On 02.08.2017 23:04, H.J. Lu wrote:
On Wed, Aug 2, 2017 at 1:56 PM, Yury Gribov <tetra2005.patc...@gmail.com> wrote:
On 02.08.2017 21:48, H.J. Lu wrote:

On Wed, Aug 2, 2017 at 1:39 PM, Yury Gribov <tetra2005.patc...@gmail.com>
wrote:

On 02.08.2017 20:02, Jeff Law wrote:


On 08/02/2017 12:47 PM, Jakub Jelinek wrote:


On Wed, Aug 02, 2017 at 12:38:13PM -0600, Jeff Law wrote:


On 07/17/2017 01:23 AM, Yuri Gribov wrote:


I've rebased the previous patch to trunk per Andrew's suggestion.
Original patch description/motivation/questions are in
https://gcc.gnu.org/ml/gcc-patches/2017-06/msg01869.html


Is his stuff used for exception handling?  If so, doesn't that make
the
performance a significant concern (ie that msync call?)



For the performance issue, I wonder if it wouldn't be better to just
compile the unwinder twice, basically include everything needed for the
verification backtrace in a single *.c file with special defines, and
not export anything from that *.o file except the single entrypoint.
That would also handle the ABI problems.


Yea.

Given that the vast majority of the time the addresses are valid, I
wonder if we could take advantage of that property to keep the overhead
lower in the most common cases.

For the concurrent calls of other threads unmapping stacks of running
threads (that is where most of the verification goes against), I'm
afraid
that is simply non-solveable, even if you don't cache anything, it will
still be racy.


Absolutely -- I think solving this stuff 100% reliably without races
isn't possible.  I think the question is can we make this significantly
better.



All,

First of all, thanks for the feedback.  This is indeed not a 100% robust
solution, just something to allow tools like Asan to produce more sane
backtraces on crash (currently when stack is corrupted they would crash
in
the unwinder without printing at least partial backtrace).

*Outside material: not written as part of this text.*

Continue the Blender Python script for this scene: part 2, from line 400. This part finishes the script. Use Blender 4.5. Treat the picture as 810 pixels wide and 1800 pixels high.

FWIW, glibc 2.26 is changed to abort as soon as possible when stack is
corrupted:

https://sourceware.org/bugzilla/show_bug.cgi?id=21752
https://sourceware.org/bugzilla/show_bug.cgi?id=12189

There is very little point to unwind stack when stack is corrupted.


I'd argue that situation with __stack_chk_fail is very special.  It's used
in production code where you'd want to halt as soon as corruption is
detected to prevent further damage so even printing message is an additional
risk.  Debugging tools (e.g. sanitizers) are different and would prefer to
print as many survived frames as possible.


But stack unwinder in libgcc is primarily for production use, not for debugging.

I can see it used in different projects to print backtraces on error (bind9, SimGrid, sanitizers). backtrace(3) also sits on top of libgcc unwinder and seems to be meant primarily for debugging (at least many projects use it for this purpose: https://codesearch.debian.net/search?q=backtrace_symbols&perpkg=1). Same for libbacktrace which, as its README mentions, is meant to "print a detailed backtrace when an error occurs or to gather detailed profiling information".

Validation is also performed by libunwind (at least in some cases) which libgcc unwinder mimics.

Use it to unwind corrupted stack isn't appropriate.   Santizer can try similar
similar to valgrind to invoke a debugger to unwind corrupted stack.